Short task: Reproduce all of the data exactly, with no line skipped.

Provided material:
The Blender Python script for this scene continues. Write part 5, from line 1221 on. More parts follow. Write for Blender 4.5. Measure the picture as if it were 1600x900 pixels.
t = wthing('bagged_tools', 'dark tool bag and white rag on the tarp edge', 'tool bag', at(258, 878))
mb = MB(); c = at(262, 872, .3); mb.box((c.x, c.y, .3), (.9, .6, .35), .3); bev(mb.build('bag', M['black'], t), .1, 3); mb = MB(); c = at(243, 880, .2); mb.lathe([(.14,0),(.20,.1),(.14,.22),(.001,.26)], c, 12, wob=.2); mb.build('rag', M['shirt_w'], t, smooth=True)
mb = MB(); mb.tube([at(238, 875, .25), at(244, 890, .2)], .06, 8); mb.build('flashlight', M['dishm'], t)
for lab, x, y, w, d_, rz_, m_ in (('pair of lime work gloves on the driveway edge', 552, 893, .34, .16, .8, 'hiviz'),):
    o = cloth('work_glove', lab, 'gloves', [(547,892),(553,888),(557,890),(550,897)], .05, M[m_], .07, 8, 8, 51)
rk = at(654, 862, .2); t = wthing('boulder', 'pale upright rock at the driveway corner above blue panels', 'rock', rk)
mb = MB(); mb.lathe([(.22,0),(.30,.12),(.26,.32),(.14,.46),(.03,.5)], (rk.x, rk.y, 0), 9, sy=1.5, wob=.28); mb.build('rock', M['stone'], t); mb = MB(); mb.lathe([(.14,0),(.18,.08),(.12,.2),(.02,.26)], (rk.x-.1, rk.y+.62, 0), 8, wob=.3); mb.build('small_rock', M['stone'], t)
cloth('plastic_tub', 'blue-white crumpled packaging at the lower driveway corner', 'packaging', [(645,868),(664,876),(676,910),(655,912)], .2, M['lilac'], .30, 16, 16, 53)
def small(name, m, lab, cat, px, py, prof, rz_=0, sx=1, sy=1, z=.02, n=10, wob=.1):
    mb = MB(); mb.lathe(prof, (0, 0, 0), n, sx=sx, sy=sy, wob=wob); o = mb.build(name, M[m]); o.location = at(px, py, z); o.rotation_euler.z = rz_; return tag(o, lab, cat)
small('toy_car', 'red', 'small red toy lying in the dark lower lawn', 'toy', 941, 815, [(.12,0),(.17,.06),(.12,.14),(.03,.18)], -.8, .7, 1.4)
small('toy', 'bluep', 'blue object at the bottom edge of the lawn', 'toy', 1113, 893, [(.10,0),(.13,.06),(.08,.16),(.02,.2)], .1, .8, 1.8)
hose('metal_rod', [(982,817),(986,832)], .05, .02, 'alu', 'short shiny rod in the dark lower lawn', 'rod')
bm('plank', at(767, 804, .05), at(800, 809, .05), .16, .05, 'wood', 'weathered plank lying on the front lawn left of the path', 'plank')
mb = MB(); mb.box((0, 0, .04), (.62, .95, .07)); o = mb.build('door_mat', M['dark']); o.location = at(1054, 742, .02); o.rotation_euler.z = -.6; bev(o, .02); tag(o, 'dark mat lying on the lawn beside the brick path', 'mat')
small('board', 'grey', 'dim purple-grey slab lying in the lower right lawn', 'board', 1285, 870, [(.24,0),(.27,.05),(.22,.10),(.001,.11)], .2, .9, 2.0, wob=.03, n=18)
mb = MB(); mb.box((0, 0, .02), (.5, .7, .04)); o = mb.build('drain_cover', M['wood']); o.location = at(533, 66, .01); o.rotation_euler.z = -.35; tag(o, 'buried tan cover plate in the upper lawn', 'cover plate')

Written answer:
The Blender Python script for this scene continues. Write part 5, from line 1221 on. More parts follow. Write for Blender 4.5. Measure the picture as if it were 1600x900 pixels.
t = wthing('bagged_tools', 'dark tool bag and white rag on the tarp edge', 'tool bag', at(258, 878))
mb = MB(); c = at(262, 872, .3); mb.box((c.x, c.y, .3), (.9, .6, .35), .3); bev(mb.build('bag', M['black'], t), .1, 3); mb = MB(); c = at(243, 880, .2); mb.lathe([(.14,0),(.20,.1),(.14,.22),(.001,.26)], c, 12, wob=.2); mb.build('rag', M['shirt_w'], t, smooth=True)
mb = MB(); mb.tube([at(238, 875, .25), at(244, 890, .2)], .06, 8); mb.build('flashlight', M['dishm'], t)
for lab, x, y, w, d_, rz_, m_ in (('pair of lime work gloves on the driveway edge', 552, 893, .34, .16, .8, 'hiviz'),):
    o = cloth('work_glove', lab, 'gloves', [(547,892),(553,888),(557,890),(550,897)], .05, M[m_], .07, 8, 8, 51)
rk = at(654, 862, .2); t = wthing('boulder', 'pale upright rock at the driveway corner above blue panels', 'rock', rk)
mb = MB(); mb.lathe([(.22,0),(.30,.12),(.26,.32),(.14,.46),(.03,.5)], (rk.x, rk.y, 0), 9, sy=1.5, wob=.28); mb.build('rock', M['stone'], t); mb = MB(); mb.lathe([(.14,0),(.18,.08),(.12,.2),(.02,.26)], (rk.x-.1, rk.y+.62, 0), 8, wob=.3); mb.build('small_rock', M['stone'], t)
cloth('plastic_tub', 'blue-white crumpled packaging at the lower driveway corner', 'packaging', [(645,868),(664,876),(676,910),(655,912)], .2, M['lilac'], .30, 16, 16, 53)
def small(name, m, lab, cat, px, py, prof, rz_=0, sx=1, sy=1, z=.02, n=10, wob=.1):
    mb = MB(); mb.lathe(prof, (0, 0, 0), n, sx=sx, sy=sy, wob=wob); o = mb.build(name, M[m]); o.location = at(px, py, z); o.rotation_euler.z = rz_; return tag(o, lab, cat)
small('toy_car', 'red', 'small red toy lying in the dark lower lawn', 'toy', 941, 815, [(.12,0),(.17,.06),(.12,.14),(.03,.18)], -.8, .7, 1.4)
small('toy', 'bluep', 'blue object at the bottom edge of the lawn', 'toy', 1113, 893, [(.10,0),(.13,.06),(.08,.16),(.02,.2)], .1, .8, 1.8)
hose('metal_rod', [(982,817),(986,832)], .05, .02, 'alu', 'short shiny rod in the dark lower lawn', 'rod')
bm('plank', at(767, 804, .05), at(800, 809, .05), .16, .05, 'wood', 'weathered plank lying on the front lawn left of the path', 'plank')
mb = MB(); mb.box((0, 0, .04), (.62, .95, .07)); o = mb.build('door_mat', M['dark']); o.location = at(1054, 742, .02); o.rotation_euler.z = -.6; bev(o, .02); tag(o, 'dark mat lying on the lawn beside the brick path', 'mat')
small('board', 'grey', 'dim purple-grey slab lying in the lower right lawn', 'board', 1285, 870, [(.24,0),(.27,.05),(.22,.10),(.001,.11)], .2, .9, 2.0, wob=.03, n=18)
mb = MB(); mb.box((0, 0, .02), (.5, .7, .04)); o = mb.build('drain_cover', M['wood']); o.location = at(533, 66, .01); o.rotation_euler.z = -.35; tag(o, 'buried tan cover plate in the upper lawn', 'cover plate')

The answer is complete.